There are, as an old medieval hymn puts it, our “social joys”, the joys which belong to our fellowship in the Gospel of Jesus Christ, come what may, whether it be persecution or sorrow, frustration or failure. How can that be? Because of the radical meaning of this Gospel story. There is this extraordinary thing which Jesus says to Mary, “mine hour has not yet come”. What does he mean? He means that the very things which God seeks for us, our good and our joy as found in him, are bought with a price, the price of his sacrifice, his death and resurrection, the hour of his crucifixion and triumph. Somehow “this beginning of signs” points to what is present in all of the healing miracles of Christ. They all belong to his passion. In a way, they all participate and share in his passion by which our humanity finds healing and salvation. The end – the goal or purpose - is joy and blessedness. But only through “his hour”, the hour which gathers all the things of time into the eternal purposes of God.

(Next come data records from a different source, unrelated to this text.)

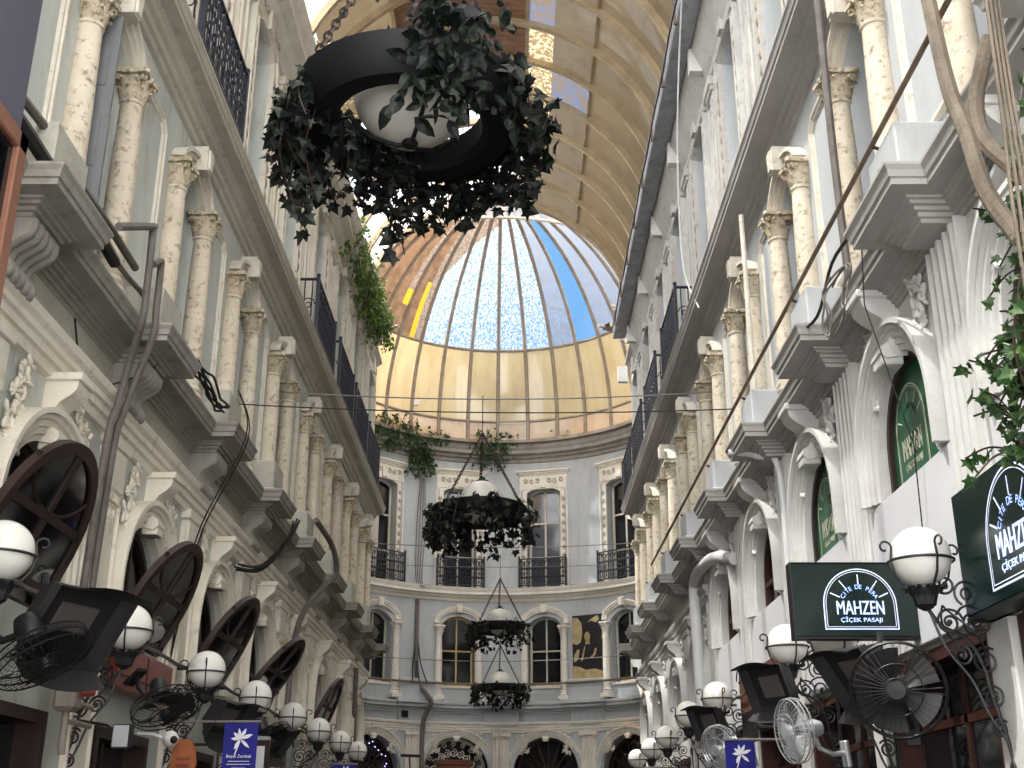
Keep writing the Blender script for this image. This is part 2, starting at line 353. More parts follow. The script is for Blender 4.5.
# ------------------------------------------------------------------ side walls
ARCH_L = dict(hw=.66, zb=3.12, zs=3.64, rise=.655)
ARCH_R = dict(hw=.66, zb=4.05, zs=4.40, rise=.655)
N_NEAR = 5           # first bays on the right have the taller arches
def build_side(side):
    mp = mpL if side == 'left' else mpR
    wm = M['wall'] if side == 'left' else M['wall_r']; cm = M['white'] if side == 'left' else M['white_r']
    lm = M['ledge'] if side == 'left' else M['ledge_r']
    hu = MB()
    wall_row(hu, mp, Y0, Y1, 5.40, 8.97, [(c, .50, 5.75, 8.00, .26) for c in BC])
    wall_row(hu, mp, Y0, Y1, 8.97, 12.8, [(c, .50, 9.02, 11.85, .17) for c in BC])
    root = struct(hu.build('wall_' + side, wm, smooth=False), side + ' wall of the arcade, pale plaster storeys above the shops', 'wall')
    sh = .12 if side == 'left' else 0
    lo = MB()
    wall_row(lo, mp, Y0, Y1, 0, 3.0, [(c - sh, .74 if side == 'left' else 1.08, 0, 2.45 if side == 'left' else 2.82, 0) for c in BC])
    if side == 'left':
        wall_row(lo, mp, Y0, Y1, 3.0, 5.42, [(c - sh, .66, 3.12, 3.64, .655) for c in BC], depth=.17)
    else:
        wall_row(lo, mp, Y0, BB[N_NEAR], 3.0, 5.54, [(c, .66, 4.0, 4.40, .655) for c in BC[:N_NEAR]], depth=.17)
        wall_row(lo, mp, BB[N_NEAR], Y1, 3.0, 5.54, [(c, .66, 3.12, 3.64, .655) for c in BC[N_NEAR:]], depth=.17)
    lo.build('lower_wall', M['wall'] if side == 'left' else M['white_r'], root, smooth=False)
    fz = MB(); fz.grid([[mp(Y0, .02, z), mp(Y1 + .0, .02, z)] for z in (5.05, 5.45)])
    if side == 'left': fz.build('frieze', M['frieze'], root, smooth=False)
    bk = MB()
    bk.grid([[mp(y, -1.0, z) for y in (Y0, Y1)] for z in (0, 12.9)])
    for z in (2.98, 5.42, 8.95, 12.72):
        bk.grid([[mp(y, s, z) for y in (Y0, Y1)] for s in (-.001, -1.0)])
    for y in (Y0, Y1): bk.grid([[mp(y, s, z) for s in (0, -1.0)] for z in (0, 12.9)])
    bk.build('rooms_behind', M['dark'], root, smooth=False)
    # roof plate above the wall
    rp = MB(); rp.box(-1.05, -.001, Y0, Y1, 12.78, 13.0, lambda s, y, z: mp(y, s, z)); rp.build('wall_cap', lm, root, smooth=False)
    # ---- trims
    far0 = Y0 if side == 'left' else BB[N_NEAR]
    t = MB(); cornice(t, mp, far0, Y1, P_WHITE)
    w = struct(t.build('trim_%d' % (1 if side == 'left' else 2), cm, smooth=True, ang=20), 'white moulded string course above the arches on the %s wall' % side, 'moulding')
    t = MB(); rows = []
    for s, z in P_LEDGE:                       # the whole profile steps out, with mitred returns, at every pedestal
        k = max(s, 0); row = [mp(Y0, s, z)]
        for b in BB:
            row += [mp(b - .17 - k, s, z), mp(b - .17 - k, s + (.235 if s > 0 else 0), z), mp(min(b + .17 + k, Y1), s + (.235 if s > 0 else 0), z), mp(min(b + .17 + k, Y1), s, z)]
        rows.append(row + [mp(Y1, s, z)])
    t.grid(rows)
    ledge = struct(t.build('trim_%d' % (3 if side == 'left' else 4), lm, ang=20), 'grey ledge under the columns of the %s wall, stepping out at each pedestal' % side, 'cornice')
    for b in BB[:-1]:
        p = MB(); p.bevbox(-.30, .30, 0, .40, 0, .43, .012); p.bevbox(-.33, .33, 0, .43, .0, .06, .012)
        o = p.build('pedestal', M['frieze'] if side == 'left' else M['wall_r'], ledge); on_side(o, side, b, 5.69)
    t = MB(); cornice(t, mp, Y0, Y1, P_UPPER)
    struct(t.build('trim_%d' % (5 if side == 'left' else 6), M['cornice_grey'] if side == 'left' else M['ledge_r'], ang=20), 'upper cornice under the balconies of the %s wall' % side, 'cornice')
    t = MB(); cornice(t, mp, Y0, 25.8, P_TOPL if side == 'left' else P_TOPR)
    top = struct(t.build('trim_%d' % (7 if side == 'left' else 8), M['cream'] if side == 'left' else M['top_r'], ang=20), 'top cornice of the %s wall under the glass roof' % side, 'cornice')
    return root, ledge, top
wallL, ledgeL, topL = build_side('left')
wallR, ledgeR, topR = build_side('right')
# coffered soffit and zinc gutter on the right
for b in BB[1:]:
    p = MB(); p.box(b - .08, b + .08, .1, .34, 12.26, 12.66); o = p.build('soffit_bracket', M['white_r'], topR); 
    o.matrix_world = Matrix.Identity(4); me = o.data
    for v in me.vertices: v.co = Vector(mpR(v.co.x, v.co.y, v.co.z))
g = MB()
gp = [(.30, 12.72), (.31, 12.68), (.58, 12.66), (.60, 12.68), (.60, 12.93), (.62, 12.93), (.62, 12.96), (.585, 12.96), (.585, 12.71), (.33, 12.74), (.33, 12.9), (.30, 12.9)]
n = 14; rows = [[mpR(4.0 + (25.93 - 4.0) * i / n, s, z) for s, z in gp] for i in range(n + 1)]
g.grid(rows, closed_u=True)
gut = tag(g.build('roof_gutter', M['gutter'], ang=25), 'long zinc gutter box along the foot of the glass roof on the right', 'gutter')
for i in range(12):
    c = MB(); y = 8 + i * 1.55; c.box(.57, .635, y - .02, y + .02, 12.64, 12.99, lambda s, y_, z: mpR(y_, s, z)); c.build('gutter_clip', M['pipe_brown'], gut)

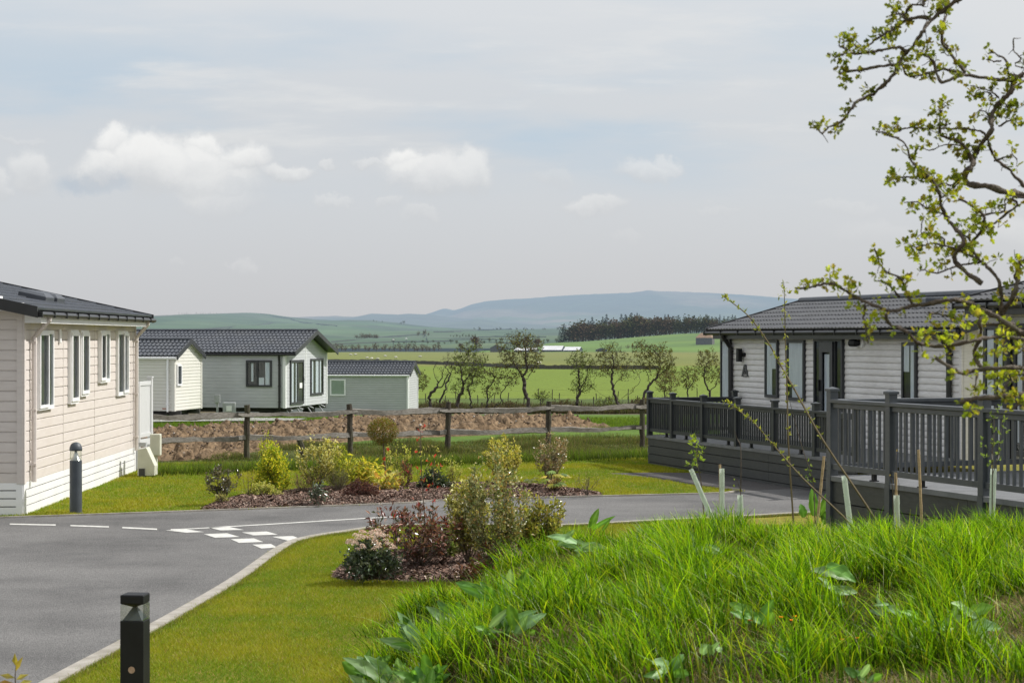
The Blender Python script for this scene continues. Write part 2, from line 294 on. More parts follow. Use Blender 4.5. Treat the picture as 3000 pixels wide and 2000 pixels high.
def make_world():
    w=bpy.data.worlds.new('World'); SC.world=w; w.use_nodes=True; nt=w.node_tree; L=nt.links
    bg=nt.nodes['Background']; bg.inputs['Strength'].default_value=.112
    sky=nd(nt,'ShaderNodeTexSky',sky_type='NISHITA'); sky.sun_disc=False; sky.sun_elevation=SUN_EL; sky.sun_rotation=SUN_AZ; sky.air_density=1.2; sky.dust_density=2.5
    tc=nd(nt,'ShaderNodeTexCoord'); sp=nd(nt,'ShaderNodeSeparateXYZ'); L.new(tc.outputs['Generated'],sp.inputs[0])
    def mth(op,a,b=None,clamp=False):
        n=nd(nt,'ShaderNodeMath',operation=op); n.use_clamp=clamp
        for i,x in enumerate((a,b)):
            if x is None: continue
            if isinstance(x,(int,float)): n.inputs[i].default_value=x
            else: L.new(x,n.inputs[i])
        return n.outputs[0]
    def rng(x,a,b,c,d,mode='SMOOTHSTEP'):
        n=nd(nt,'ShaderNodeMapRange',interpolation_type=mode,i_1=a,i_2=b,i_3=c,i_4=d); L.new(x,n.inputs[0]); return n.outputs[0]
    def mix(f,a,b):
        n=nd(nt,'ShaderNodeMix',data_type='RGBA'); n.clamp_factor=True
        for i,x in ((0,f),(6,a),(7,b)):
            if isinstance(x,tuple): n.inputs[i].default_value=(*x,1)
            elif isinstance(x,(int,float)): n.inputs[i].default_value=x
            else: L.new(x,n.inputs[i])
        return n.outputs[2]
    ya=mth('MAXIMUM',mth('ABSOLUTE',sp.outputs['Y']),.08)
    u=mth('DIVIDE',sp.outputs['X'],ya); v=mth('DIVIDE',sp.outputs['Z'],ya)
    cb=nd(nt,'ShaderNodeCombineXYZ'); L.new(u,cb.inputs[0]); L.new(v,cb.inputs[1]); uv=cb.outputs[0]
    def noise(vec,scale,detail=6,rough=.55,sc=(1,1,1),rot=0,loc=(0,0,0)):
        mp=nd(nt,'ShaderNodeMapping'); mp.inputs['Scale'].default_value=sc; mp.inputs['Rotation'].default_value=(0,0,rot); mp.inputs['Location'].default_value=loc; L.new(vec,mp.inputs[0])
        n=nd(nt,'ShaderNodeTexNoise',i_Scale=scale,i_Detail=detail,i_Roughness=rough); L.new(mp.outputs[0],n.inputs['Vector']); return n
    K=10.0
    def c(r,g,b): return (r*K,g*K,b*K)
    # high thin veil with bluer gaps
    veil=noise(uv,7,7,.5,(.55,2.6,1),.10).outputs['Fac']; fine=noise(uv,9,8,.6,(.8,5,1),.16,(3,1,0)).outputs['Fac']
    band=rng(v,.060,.105,0,1); band2=rng(v,.105,.17,1,.25); gap=mth('MULTIPLY',band,band2)
    low=rng(v,-.01,.085,0,1); 
    base=mix(low,c(.548,.552,.567),c(.59,.615,.65))
    base=mix(rng(v,.10,.20,0,1),base,c(.675,.69,.71))
    bl=mth('MULTIPLY',rng(veil,.43,.64,0,1),mth('ADD',mth('MULTIPLY',gap,.75),mth('MULTIPLY',band,.22)))
    base=mix(bl,base,c(.455,.56,.665))
    base=mix(mth('MULTIPLY',rng(fine,.5,.72,0,1),mth('MULTIPLY',band,.8)),base,c(.70,.705,.71))
    sunny=rng(u,-.05,.26,0,.35); base=mix(mth('MULTIPLY',sunny,rng(v,.03,.16,0,1)),base,c(.70,.70,.70))
    # the row of cumulus
    n1=noise(uv,22,3,.5); n2=noise(uv,75,5,.62)
    def sub5(n,amp):
        s=nd(nt,'ShaderNodeVectorMath',operation='SUBTRACT'); L.new(n.outputs['Color'],s.inputs[0]); s.inputs[1].default_value=(.5,.5,.5)
        m=nd(nt,'ShaderNodeVectorMath',operation='SCALE'); L.new(s.outputs[0],m.inputs[0]); m.inputs['Scale'].default_value=amp; return m.outputs[0]
    def vadd(a,b):
        s=nd(nt,'ShaderNodeVectorMath',operation='ADD'); L.new(a,s.inputs[0]); L.new(b,s.inputs[1]); return s.outputs[0]
    wv=vadd(vadd(uv,sub5(n1,.020)),sub5(n2,.015))
    blobs=[(340,420,78,62,1),(300,490,85,70,.9),(440,480,125,100,1),(590,432,78,60,1),(560,500,140,95,.9),(715,465,100,68,.95),(640,540,150,60,.6),(860,505,85,32,.75),(95,490,75,68,.7),(5,535,35,38,.6),
           (1185,464,66,54,1),(1250,510,140,72,.85),(1370,508,78,66,.8),(1090,480,70,18,.6),(968,483,26,20,.6),(980,605,60,22,.5),(1125,605,40,24,.45),(1220,640,62,26,.45),
           (1890,495,100,36,.62),(1960,480,50,30,.6),(1730,600,95,34,.62),(700,765,46,20,.4),(525,760,28,16,.3),(1620,515,60,30,.35),(2480,620,110,24,.35),(1830,710,50,26,.3),(2560,690,120,44,.32),(2110,615,70,18,.3),(2960,690,90,60,.5),(60,405,90,14,.4),(640,590,150,40,.4)]
    cov=None; shade=None
    for bx,by,rx,ry,al in blobs:
        s=nd(nt,'ShaderNodeVectorMath',operation='SUBTRACT'); L.new(wv,s.inputs[0]); s.inputs[1].default_value=((bx-CX)/F,(HY-by)/F,0)
        m=nd(nt,'ShaderNodeVectorMath',operation='MULTIPLY'); L.new(s.outputs[0],m.inputs[0]); m.inputs[1].default_value=(F/rx/1.25,F/ry/1.25,0)
        l=nd(nt,'ShaderNodeVectorMath',operation='LENGTH'); L.new(m.outputs[0],l.inputs[0])
        k=rng(l.outputs['Value'],1.04,.48,0,al); q=nd(nt,'ShaderNodeSeparateXYZ'); L.new(m.outputs[0],q.inputs[0])
        rel=mth('MULTIPLY',k,rng(q.outputs['Y'],-.75,.55,0,1))
        cov=k if cov is None else mth('MAXIMUM',cov,k); shade=rel if shade is None else mth('MAXIMUM',shade,rel)
    # grey blue cloud shadow under the biggest cumulus
    s=nd(nt,'ShaderNodeVectorMath',operation='SUBTRACT'); L.new(wv,s.inputs[0]); s.inputs[1].default_value=((290-CX)/F,(HY-530)/F,0)
    m=nd(nt,'ShaderNodeVectorMath',operation='MULTIPLY'); L.new(s.outputs[0],m.inputs[0]); m.inputs[1].default_value=(F/130,F/48,0)
    l=nd(nt,'ShaderNodeVectorMath',operation='LENGTH'); L.new(m.outputs[0],l.inputs[0])
    base=mix(rng(l.outputs['Value'],1.15,.2,0,.75),base,c(.36,.45,.56))
    ccol=mix(shade,c(.575,.59,.615),c(.86,.855,.845))
    front=rng(sp.outputs['Y'],.05,.2,0,1)
    lit=mix(mth('MULTIPLY',mth('MULTIPLY',cov,front),.93),base,ccol)
    el=rng(sp.outputs['Z'],.22,.55,0,1); bk=rng(sp.outputs['Y'],.25,-.35,0,1); gn=mth('ADD',mth('ADD',mth('MULTIPLY',el,.05),mth('MULTIPLY',bk,.05)),1.0)
    gv=nd(nt,'ShaderNodeVectorMath',operation='SCALE'); L.new(lit,gv.inputs[0]); L.new(gn,gv.inputs['Scale'])
    fin=mix(.9,sky.outputs[0],gv.outputs[0])
    L.new(fin,bg.inputs['Color'])
make_world()
SC.view_settings.view_transform='Standard'; SC.view_settings.look='None'; SC.view_settings.exposure=0
SC.cycles.use_denoising=True; SC.cycles.max_bounces=8; SC.cycles.transparent_max_bounces=12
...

The point is wonderfully captured in the opening phrase of one of the reformed catechisms, the Westminster Shorter Catechism. “What is the chief end of man?”, it is asked, to which the answer is given, “to glorify God and enjoy him forever”. Our reformed liturgy, especially in this Gospel story, suggests something of what that means. We live in Christ through his Word and Sacrament. But we can only partake of Christ through his body broken and his blood out-poured, through the things “of his hour”. Such is his love for us, the love that is agony and joy. For “love”, as one of our poets and divines, George Herbert, puts it, “is that liquor sweet and most divine, / which my God feels as bloud; but I as wine”. The wine of divinity graces us with the social joys of heaven and signals the salvation of our humanity; all because “mine hour has not yet come”.